Great questions, Kim. Here are my thoughts.
at my children’s ages do you repeat the dictation sentence if they didn’t catch it the first time? How fast or how slow do you go?
I try to give short enough phrases that I don’t have to repeat anything (bolstering the habit of attention, you know
). So if the exercise was, say, Book 1, Exercise 59, I would break it up into chunks something like this: “Sherlock Holmes” . . . “had been leaning back” . . . “in his chair” . . . “with his eyes closed” . . . “and his head” . . . “sunk in a cushion.” etc. I try to keep the proper inflection in my voice so each phrase isn’t considered the end (very hard to communicate here in writing!). Basically, I watch my child’s writing closely. When she gets almost to the end of the last word I’ve given her, I feed her the next phrase.
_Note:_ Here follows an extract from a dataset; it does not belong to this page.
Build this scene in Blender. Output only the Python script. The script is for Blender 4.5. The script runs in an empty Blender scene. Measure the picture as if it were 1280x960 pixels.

I’d also like to know if you let the child study the passage first and then do dictation with him/her?
Yes, yes, yes!
In the CM method, the goal of dictation is correct spelling. So look over the exercise with your child first and together identify the word(s) that she is not positive she knows how to spell correctly. Those are the words to study. Once she’s sure (and you’re sure) she has learned those spellings, encourage her to look at the rest of the passage too, including the capitalization and punctuation. Then when the passage has been thoroughly prepared, do the dictating and writing part. What you want to avoid is having the child guess at the spelling and potentially see the word misspelled, which is what “cold turkey” dictation can lead to.
CM dictation is almost like the spelling lessons most of us grew up with: look at the list, study the words you don’t know, write the words on a test. But in CM dictation, you’re using interesting ideas and whole thoughts in context rather than a list. Does that help?